Problem to work on: Return the lines below that carry the word "from".
# start of Listed entries
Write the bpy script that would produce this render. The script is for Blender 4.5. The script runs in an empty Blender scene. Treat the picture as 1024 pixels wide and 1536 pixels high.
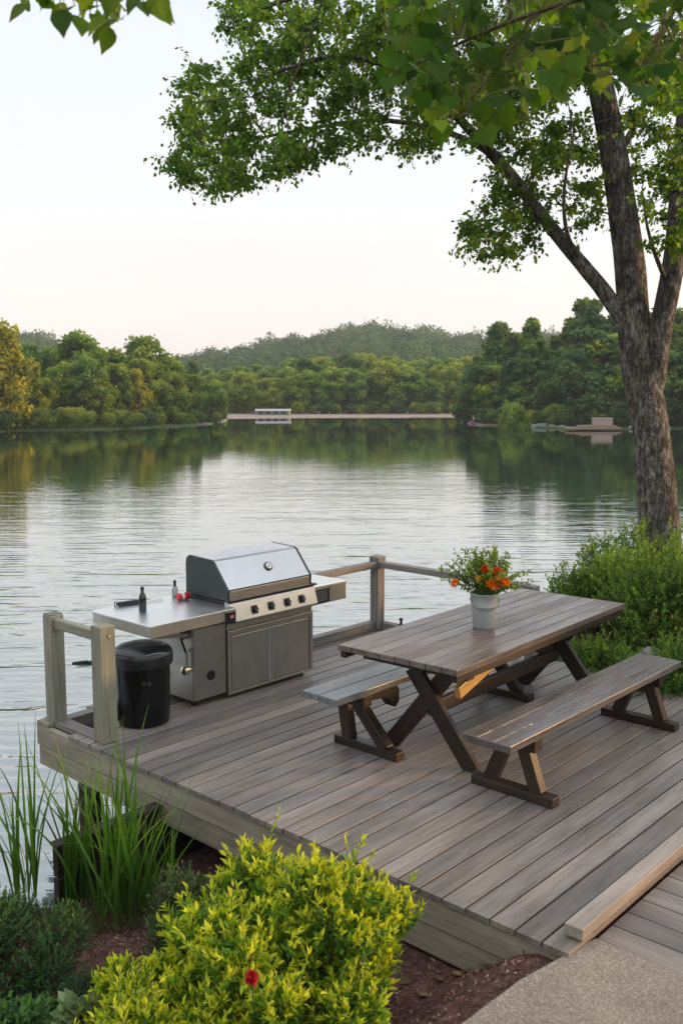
import bpy, math, random
import numpy as np
from mathutils import Vector, Matrix

random.seed(7)
RNG = np.random.default_rng(11)
SC = bpy.context.scene
COL = SC.collection
rad = math.radians

# ---------------------------------------------------------------- camera model
HY, FPX, CX, CY = 592.0, 1425.0, 512.0, 768.0
PITCH = math.atan((CY - HY) / FPX)
cp, sp = math.cos(PITCH), math.sin(PITCH)
TH = rad(47.7547)
XR = np.array([math.cos(TH), math.sin(TH), 0.0])
YR = np.array([-math.sin(TH), math.cos(TH), 0.0])
RW = np.stack([XR, YR, np.array([0, 0, 1.0])])          # (right, forward, up) -> world
CAM = np.array([-3.67344417, -1.96196942, 2.5])
VR = RW @ np.array([1.0, 0, 0])                          # camera right in the world
VF = RW @ np.array([0, 1.0, 0])                          # level forward in the world


def ray(x, y):
    a = (x - CX) / FPX
    b = (CY - y) / FPX
    return RW @ np.array([a, cp + b * sp, -sp + b * cp])


def un(x, y, z=0.0):
    d = ray(x, y)
    return CAM + d * (z - CAM[2]) / d[2]


def und(x, y, dist):
    d = ray(x, y)
    return CAM + d * dist / (d @ VF)


def unp(x, y, ax, v):
    d = ray(x, y)
    return CAM + d * (v - CAM[ax]) / d[ax]


# ---------------------------------------------------------------- object helpers
def link(o):
    COL.objects.link(o)
    return o


def tag(o, label=None, cat=None, group=None, kind=None):
    if label: o['label'] = label
    if cat: o['category'] = cat
    if group: o['group'] = group
    if kind: o['kind'] = kind
    return o


def thing(name, label, cat, loc=(0, 0, 0), rz=0.0, group=None):
    o = bpy.data.objects.new(name, None)
    o.empty_display_size = 0.1
    link(o)
    o.location = loc
    o.rotation_euler = (0, 0, rz)
    o['_inv'] = 0
    del o['_inv']
    return tag(o, label, cat, group)


def root_mat(o):
    return Matrix.Translation(o.location) @ Matrix.Rotation(o.rotation_euler.z, 4, 'Z')


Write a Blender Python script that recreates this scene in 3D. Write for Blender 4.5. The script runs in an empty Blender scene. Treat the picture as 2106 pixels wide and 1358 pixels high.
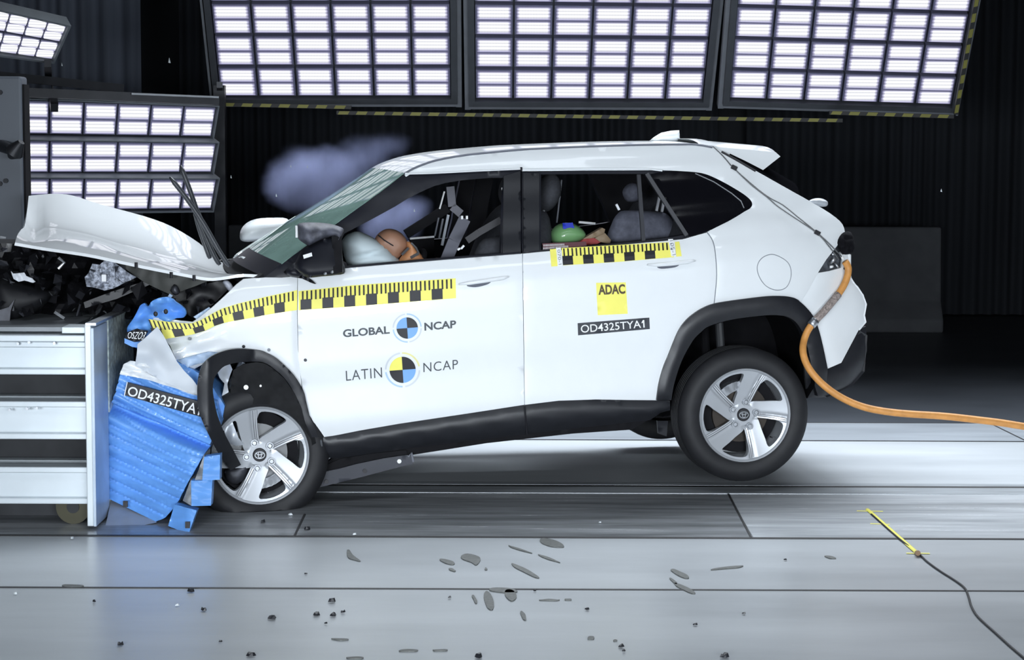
import bpy, math, random
from mathutils import Vector, Matrix, noise
from mathutils.geometry import delaunay_2d_cdt
random.seed(7)
SC = bpy.context.scene
COL = SC.collection
R = math.radians
Z3 = Vector((0, 0, 1))

# ------------------------------------------------------------------ camera
CAM_H, FPX = 1.86, 4300.0
CAM_ROT = (Matrix.Rotation(R(90 - 5.30), 3, 'X') @ Matrix.Rotation(R(0.22), 3, 'Z'))
CAM = Vector((0, 0, CAM_H))
cd = bpy.data.cameras.new('camera')
cd.sensor_width = 36.0
cd.lens = 36.0 * FPX / 2106.0
cd.clip_end = 200
cam = bpy.data.objects.new('camera', cd)
COL.objects.link(cam)
cam.matrix_world = Matrix.Translation(CAM) @ CAM_ROT.to_4x4()
SC.camera = cam

# ------------------------------------------------------------------ world, view
wd = bpy.data.worlds.new('world'); SC.world = wd; wd.use_nodes = True
wd.node_tree.nodes['Background'].inputs[0].default_value = (0.55, 0.65, 0.9, 1)
wd.node_tree.nodes['Background'].inputs[1].default_value = 0.02
vs = SC.view_settings
vs.view_transform = 'Standard'; vs.look = 'None'; vs.exposure = 0.0; vs.gamma = 1.0
vs.use_curve_mapping = False

# ------------------------------------------------------------------ lamps of the hall
def area(name, loc, target, sx, sy, power, col=(0.86, 0.93, 1.0), spread=180):
    l = bpy.data.lights.new(name, 'AREA')
    l.shape = 'RECTANGLE'; l.size = sx; l.size_y = sy; l.energy = power; l.color = col; l.spread = R(spread)
    o = bpy.data.objects.new(name, l); COL.objects.link(o)
    o.location = loc
    o.rotation_euler = (Vector(target) - Vector(loc)).to_track_quat('-Z', 'Y').to_euler()
    return o
# flood banks on the camera side of the lane
area('flood_lamp', (-2.2, -1.6, 1.7), (-0.5, 10.5, 0.25), 3.0, 1.0, 70, spread=54)
area('flood_lamp', (2.4, -1.6, 1.7), (0.5, 10.5, 0.25), 3.0, 1.0, 70, spread=54)
area('flood_lamp', (0.0, 5.6, 5.6), (0.0, 9.6, 0.3), 7.0, 0.8, 34, spread=100)
# rows of overhead strip lamps above the impact point
for i in range(3):
    for j in range(4):
        area('ceiling_lamp', (-0.7 + 2.4 * i, 12.5 + 0.55 * j, 5.2), (-0.7 + 2.4 * i, 11.5 + 0.4 * j, 0), 2.2, 0.45, 27, spread=95)

# ------------------------------------------------------------------ projection helpers (places on real surfaces)
def ray(px, py):
    return CAM_ROT @ Vector(((px - 1053.0) / FPX, -(py - 679.0) / FPX, -1.0))
def at_Y(px, py, Y):
    d = ray(px, py); return CAM + d * (Y / d.y)
def at_Z(px, py, z=0.0):
    d = ray(px, py); return CAM + d * ((z - CAM_H) / d.z)
def at_plane(px, py, p0, n):
    d = ray(px, py); return CAM + d * ((p0 - CAM).dot(n) / d.dot(n))

YAW = R(11.6)
U = Vector((math.cos(YAW), math.sin(YAW), 0))      # along the car, nose to tail
V = Vector((-math.sin(YAW), math.cos(YAW), 0))     # across the car, near side to far side
O = Vector((-1.23, 10.25, 0))
CW = 1.77
def c2w(u, v, z): return O + U * u + V * v + Z3 * z
def carp(px, py, v):
    return at_plane(px, py, O + V * v, V)
def mir(p): return p - V * (2 * ((p - O).dot(V) - CW / 2))

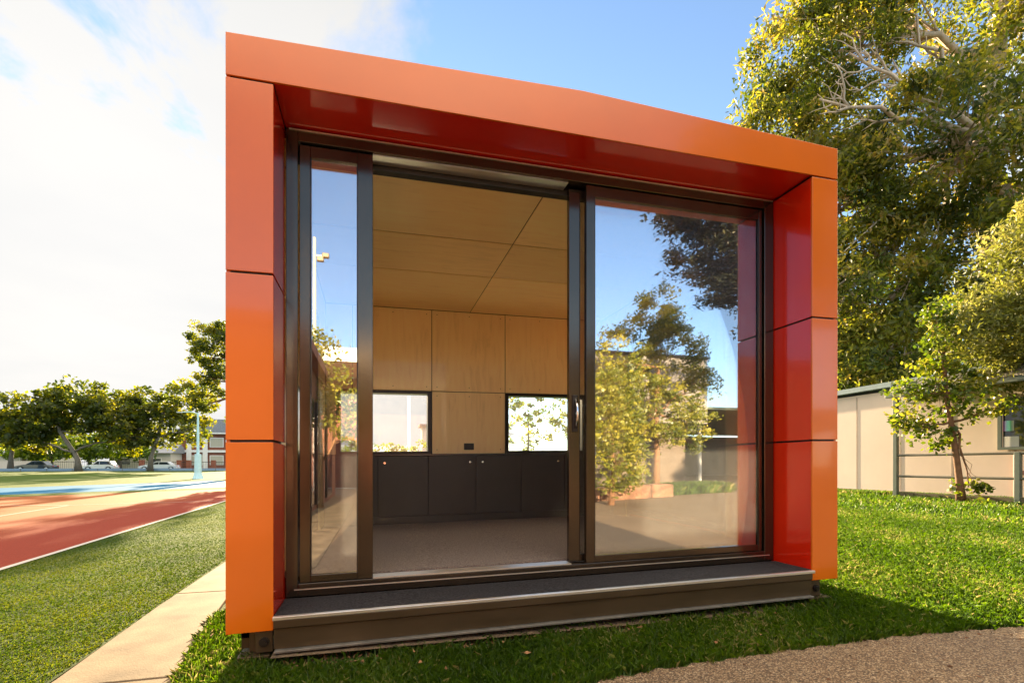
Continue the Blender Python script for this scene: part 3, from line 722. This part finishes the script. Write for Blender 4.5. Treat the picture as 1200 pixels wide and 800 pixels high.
# end of Listed entries
Response to this task:
from mathutils import Vector, Matrix
from mathutils import Vector, Matrix, noise
from mathutils.geometry import delaunay_2d_cdt
Continue the Blender Python script for this scene: part 3, from line 722. This part finishes the script. Write for Blender 4.5. Treat the picture as 1200 pixels wide and 800 pixels high.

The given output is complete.